Who?
Leawood Creative Writing Meetup, a group for writers at all levels.
Why?
Writing time
Expand your writing network
What?
The purpose of the group is to grow your writing and build your network of writing friends and encourage one another in our writing lives.
How?
This virtual meetup will give space for getting to know other authors in your area, we will have a schedule with free writing time, we’ll work through the book Writing Fiction (Gothan Writers’ Workshop) and share out what samples of our writing if we want to share with the group what you’re writing.
Where?
Virtual Event. Sign up through the Eventbrite links below. You will receive the meeting link via email. The link you receive will be the same meeting link for all meetings.
When?
Friday 6:30 PM Central
Purchase the Gotham Writers’ Workshop: Writing Fiction (Kindle Edition) to follow along, or just take some extra time for writing on the prompt while everyone else is reading. It’s up to you!

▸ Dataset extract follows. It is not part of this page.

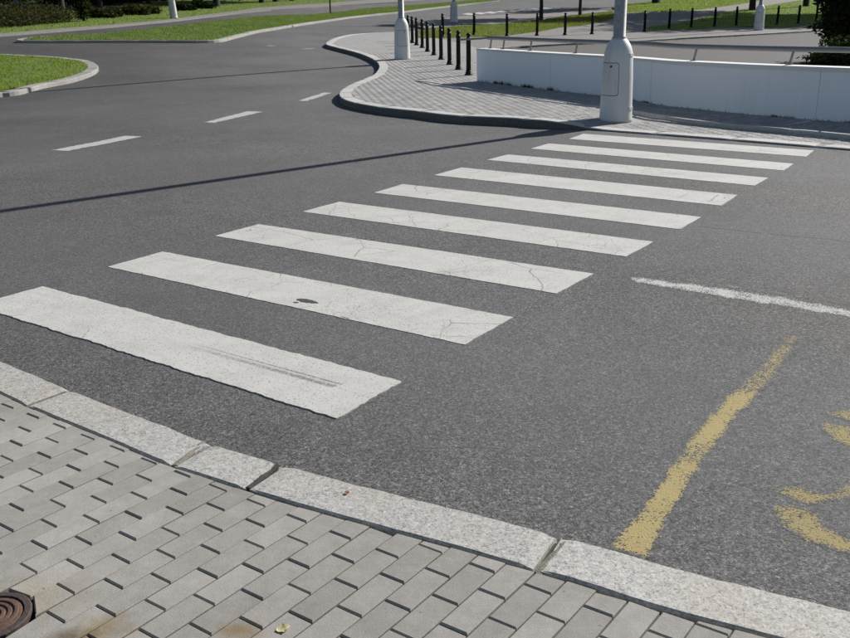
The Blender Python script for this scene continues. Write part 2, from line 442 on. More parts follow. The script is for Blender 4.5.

2/5: The Best Words (pg. 110)
YOUR TURN: Pick a person you know. Fictionalize the name, which will also give you license to alter other characteristics, if you so desire. Now describe this person as vividly as you can. Here’s the catch: you cannot use a single adjective or adverb. This will force you to use strong nouns and verbs and employ some of the other techniques you’ve picked up in this chapter. Though challenging, you will probably end up with a very well-drawn picture of this person.
2/12: Tricks of the Trade
YOUR TURN: Take one of the previous exercises from this chapter and revise it by leaning on such devices as simile, metaphor, lyricism, alliteration, onomatopoeia, and perhaps even synesthesia. Run wild, using as many of these devices as you can. The results may be a bit overripe, but you will have cultivated your inner poet.
2/19: Telling Details
YOUR TURN: Return to the previous exercise, where you let your poetic impulses run wild. Pick a telling detail—one particular thing that most embodies the thing you described. Revise the passage, this time focusing only on that one telling detail. And while you’re in there, this time try to keep the description from being too long or overwrought. You should end up with a description that is both economical and effective.
2/26: Description Traps
YOUR TURN: Describe a character who is going about the mundane job of cleaning his or her home. Write from the POV of this character (either first, second, or third person), which means the character’s consciousness will inform the description. Here’s the twist: the character has just recently fallen in love, and you should let this emotion color the description without being directly stated. Then rewrite the passage, but this time the character has just had a painful romantic breakup. You’ll see how different the world looks depending on how people feel.